Quite remarkably, the vast majority of languages spoken in Europe, including German, French, English, Spanish, Swedish, Italian, and even Icelandic, stem from a common ancestor language called proto-indo-european, or PIE. Linguists think that PIE was spoken some 5,000 years ago near the Black Sea, eventually spreading across Europe and the Indian subcontinent (Penny 2002:2–3). Cognates emerge from hundreds of generations of language change, and linguists can use them to reconstruct the common ancestors of seemingly unrelated languages. Modern day descendants of PIE include words for livestock, family, numbers, and food (Stedje & Prell 2007:49). Some are very easily recognizable, such as salt (sal in Spanish, sel in French, Salz in German, and salt in Icelandic), while others are less so (English goose is related to German Gans and Spanish ganso).
Though we can’t know for sure what PIE looked like, linguists can reconstruct it by identifying patterns in cognates. For example, the words for fish (German: Fisch, Spanish: pez) and father (Icelandic: faðir, Spanish and Italian: padre) reveal patterns that lead linguists to believe that the sounds ‘p’ in Romance and ‘f’ in Germanic languages share a common ancestor, as might the ‘d’ in Romance and ‘t/th’ in Germanic languages. These patterns can be found throughout numerous languages spoken today which were once related to PIE. But linguists aren’t the only ones who can use this evidence of systematic language change. Language learners who notice these patterns can also use them to help learn vocabulary in a new language.

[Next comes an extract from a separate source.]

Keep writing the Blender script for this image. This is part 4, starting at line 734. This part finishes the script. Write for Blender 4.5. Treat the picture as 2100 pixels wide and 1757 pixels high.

Cognates allow us to uncover our shared linguistic history and the fascinating, natural process that is language change. They can even help us in our language learning efforts. An important job for some everyday words!
References
Labov, W. (1994). Principles of linguistic change. Oxford, UK ; Cambridge [Mass.]: Blackwell.
Penny, R. J. (2002). A history of the Spanish language. Cambridge: Cambridge University Press.
Stedje, A., & Prell, H.-P. (2007). Deutsche Sprache gestern und heute: Einführung in Sprachgeschichte und Sprachkunde (6. Aufl). Paderborn: Fink.